### SUPPLIED MATERIAL
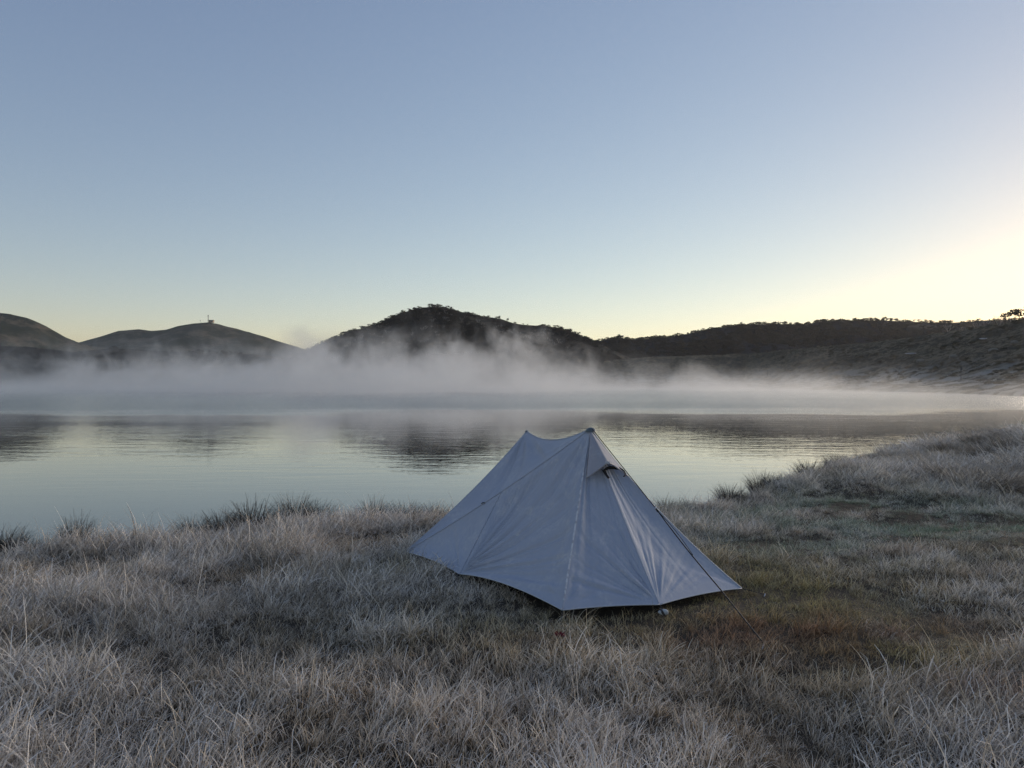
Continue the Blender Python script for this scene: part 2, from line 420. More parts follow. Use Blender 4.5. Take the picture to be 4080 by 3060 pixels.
hum = (fbm(XX/9, YY/9, 4, 21)-.5)*1.9+(fbm(XX/2.6, YY/2.6, 3, 22)-.5)*1.0
HH = HH+hum*smooth(0, .06, tt)*np.clip(RRr/220, .5, 1.4)*np.where(tt > .93, .45, 1)+.45*smooth(.0, .02, tt)
slope_me = mesh_np('hillside', np.stack([XX, YY, HH], -1).reshape(-1, 3), grid_faces(na, nr_)[:, ::-1], [M_slope], True)
hillside = obj('hillside', slope_me); tag(hillside, kind='structure')
def slope_point(uu, t_):
    i = int(np.clip(np.interp(uu, u, np.arange(na)), 0, na-1)); j = int(np.clip(t_/1.45*(nr_-1), 0, nr_-1))
    return Vector((XX[i, j], YY[i, j], HH[i, j]))

# ================================================================== scatter by geometry nodes
def scatter(name, pts, rot, scl, idx, protos, attrs, materials_of=None):
    me = bpy.data.meshes.new(name); n = len(pts)
    me.vertices.add(n); me.vertices.foreach_set('co', np.asarray(pts, np.float32).ravel())
    def addattr(nm, typ, arr, key):
        a = me.attributes.new(nm, typ, 'POINT'); a.data.foreach_set(key, np.asarray(arr).ravel())
    addattr('irot', 'FLOAT_VECTOR', np.asarray(rot, np.float32), 'vector')
    addattr('iscl', 'FLOAT_VECTOR', np.asarray(scl, np.float32), 'vector')
    addattr('iidx', 'INT', np.asarray(idx, np.int32), 'value')
    for nm, arr in attrs.items():
        if arr.ndim == 2: addattr(nm, 'FLOAT_COLOR', np.c_[arr, np.ones(n)].astype(np.float32), 'color')
        else: addattr(nm, 'FLOAT', arr.astype(np.float32), 'value')
    me.update()
    o = obj(name, me)
    col = bpy.data.collections.new(name+'_source')
    for k, pm in enumerate(protos):
        col.objects.link(bpy.data.objects.new('%s_source_%02d' % (name, k), pm))
    ng = bpy.data.node_groups.new(name, 'GeometryNodeTree')
    ng.interface.new_socket('Geometry', in_out='INPUT', socket_type='NodeSocketGeometry')
    ng.interface.new_socket('Geometry', in_out='OUTPUT', socket_type='NodeSocketGeometry')
    N, L = ng.nodes, ng.links
    gi, go = N.new('NodeGroupInput'), N.new('NodeGroupOutput')
    ci = N.new('GeometryNodeCollectionInfo'); ci.inputs['Collection'].default_value = col
    ci.inputs['Separate Children'].default_value = True; ci.inputs['Reset Children'].default_value = True
    ip = N.new('GeometryNodeInstanceOnPoints')
    def na_(nm, typ):
        q = N.new('GeometryNodeInputNamedAttribute'); q.data_type = typ; q.inputs['Name'].default_value = nm; return q.outputs['Attribute']
    e2r = N.new('FunctionNodeEulerToRotation')
    L.new(na_('irot', 'FLOAT_VECTOR'), e2r.inputs[0])
    L.new(gi.outputs[0], ip.inputs['Points']); L.new(ci.outputs[0], ip.inputs['Instance'])
    ip.inputs['Pick Instance'].default_value = True
    L.new(na_('iidx', 'INT'), ip.inputs['Instance Index'])
    L.new(e2r.outputs[0], ip.inputs['Rotation']); L.new(na_('iscl', 'FLOAT_VECTOR'), ip.inputs['Scale'])
    L.new(ip.outputs[0], go.inputs[0])
    md = o.modifiers.new('scatter', 'NODES'); md.node_group = ng
    return o

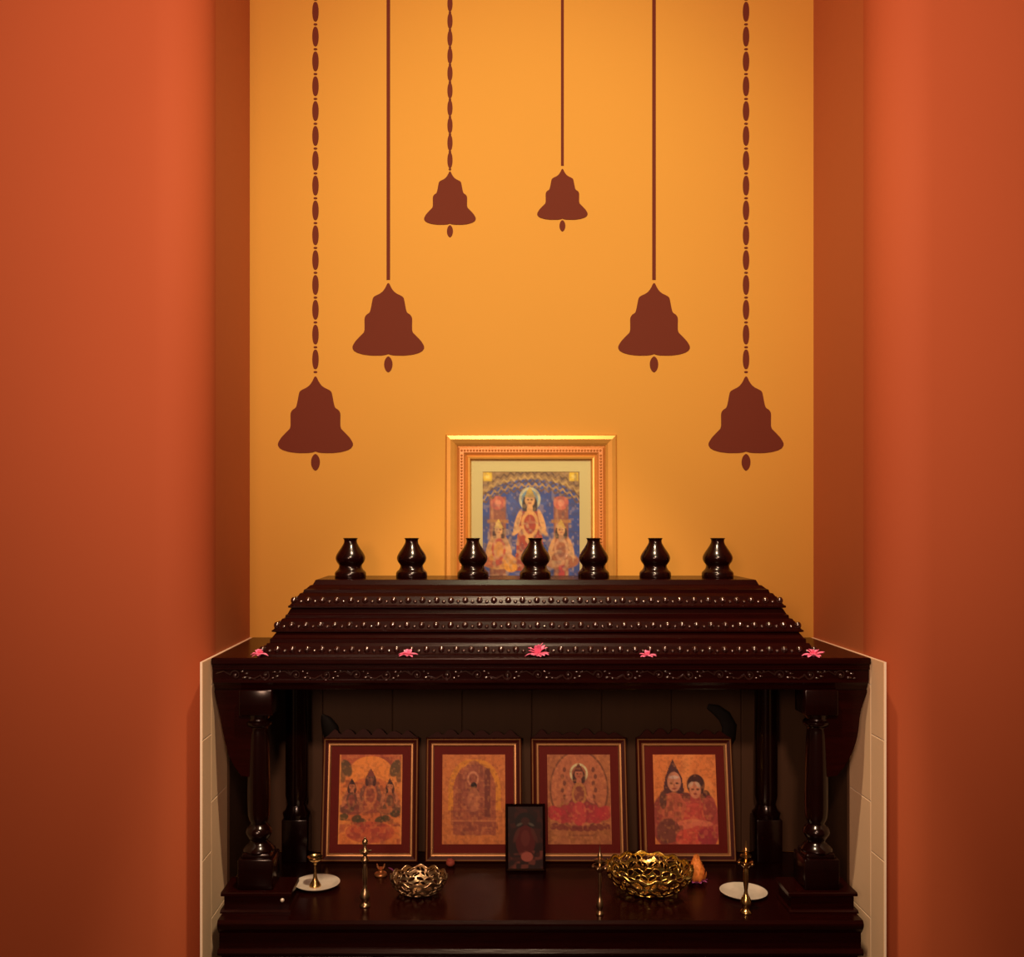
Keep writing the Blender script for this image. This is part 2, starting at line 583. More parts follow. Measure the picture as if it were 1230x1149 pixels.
######
INSTRUCTION:
Transcribe the material as is, with images omitted.

CORRECT RESPONSE:
Continue the Blender Python script for this scene: part 2, from line 420. More parts follow. Use Blender 4.5. Take the picture to be 4080 by 3060 pixels.
hum = (fbm(XX/9, YY/9, 4, 21)-.5)*1.9+(fbm(XX/2.6, YY/2.6, 3, 22)-.5)*1.0
HH = HH+hum*smooth(0, .06, tt)*np.clip(RRr/220, .5, 1.4)*np.where(tt > .93, .45, 1)+.45*smooth(.0, .02, tt)
slope_me = mesh_np('hillside', np.stack([XX, YY, HH], -1).reshape(-1, 3), grid_faces(na, nr_)[:, ::-1], [M_slope], True)
hillside = obj('hillside', slope_me); tag(hillside, kind='structure')
def slope_point(uu, t_):
    i = int(np.clip(np.interp(uu, u, np.arange(na)), 0, na-1)); j = int(np.clip(t_/1.45*(nr_-1), 0, nr_-1))
    return Vector((XX[i, j], YY[i, j], HH[i, j]))

# ================================================================== scatter by geometry nodes
def scatter(name, pts, rot, scl, idx, protos, attrs, materials_of=None):
    me = bpy.data.meshes.new(name); n = len(pts)
    me.vertices.add(n); me.vertices.foreach_set('co', np.asarray(pts, np.float32).ravel())
    def addattr(nm, typ, arr, key):
        a = me.attributes.new(nm, typ, 'POINT'); a.data.foreach_set(key, np.asarray(arr).ravel())
    addattr('irot', 'FLOAT_VECTOR', np.asarray(rot, np.float32), 'vector')
    addattr('iscl', 'FLOAT_VECTOR', np.asarray(scl, np.float32), 'vector')
    addattr('iidx', 'INT', np.asarray(idx, np.int32), 'value')
    for nm, arr in attrs.items():
        if arr.ndim == 2: addattr(nm, 'FLOAT_COLOR', np.c_[arr, np.ones(n)].astype(np.float32), 'color')
        else: addattr(nm, 'FLOAT', arr.astype(np.float32), 'value')
    me.update()
    o = obj(name, me)
    col = bpy.data.collections.new(name+'_source')
    for k, pm in enumerate(protos):
        col.objects.link(bpy.data.objects.new('%s_source_%02d' % (name, k), pm))
    ng = bpy.data.node_groups.new(name, 'GeometryNodeTree')
    ng.interface.new_socket('Geometry', in_out='INPUT', socket_type='NodeSocketGeometry')
    ng.interface.new_socket('Geometry', in_out='OUTPUT', socket_type='NodeSocketGeometry')
    N, L = ng.nodes, ng.links
    gi, go = N.new('NodeGroupInput'), N.new('NodeGroupOutput')
    ci = N.new('GeometryNodeCollectionInfo'); ci.inputs['Collection'].default_value = col
    ci.inputs['Separate Children'].default_value = True; ci.inputs['Reset Children'].default_value = True
    ip = N.new('GeometryNodeInstanceOnPoints')
    def na_(nm, typ):
        q = N.new('GeometryNodeInputNamedAttribute'); q.data_type = typ; q.inputs['Name'].default_value = nm; return q.outputs['Attribute']
    e2r = N.new('FunctionNodeEulerToRotation')
    L.new(na_('irot', 'FLOAT_VECTOR'), e2r.inputs[0])
    L.new(gi.outputs[0], ip.inputs['Points']); L.new(ci.outputs[0], ip.inputs['Instance'])
    ip.inputs['Pick Instance'].default_value = True
    L.new(na_('iidx', 'INT'), ip.inputs['Instance Index'])
    L.new(e2r.outputs[0], ip.inputs['Rotation']); L.new(na_('iscl', 'FLOAT_VECTOR'), ip.inputs['Scale'])
    L.new(ip.outputs[0], go.inputs[0])
    md = o.modifiers.new('scatter', 'NODES'); md.node_group = ng
    return o

Keep writing the Blender script for this image. This is part 2, starting at line 583. More parts follow. Measure the picture as if it were 1230x1149 pixels.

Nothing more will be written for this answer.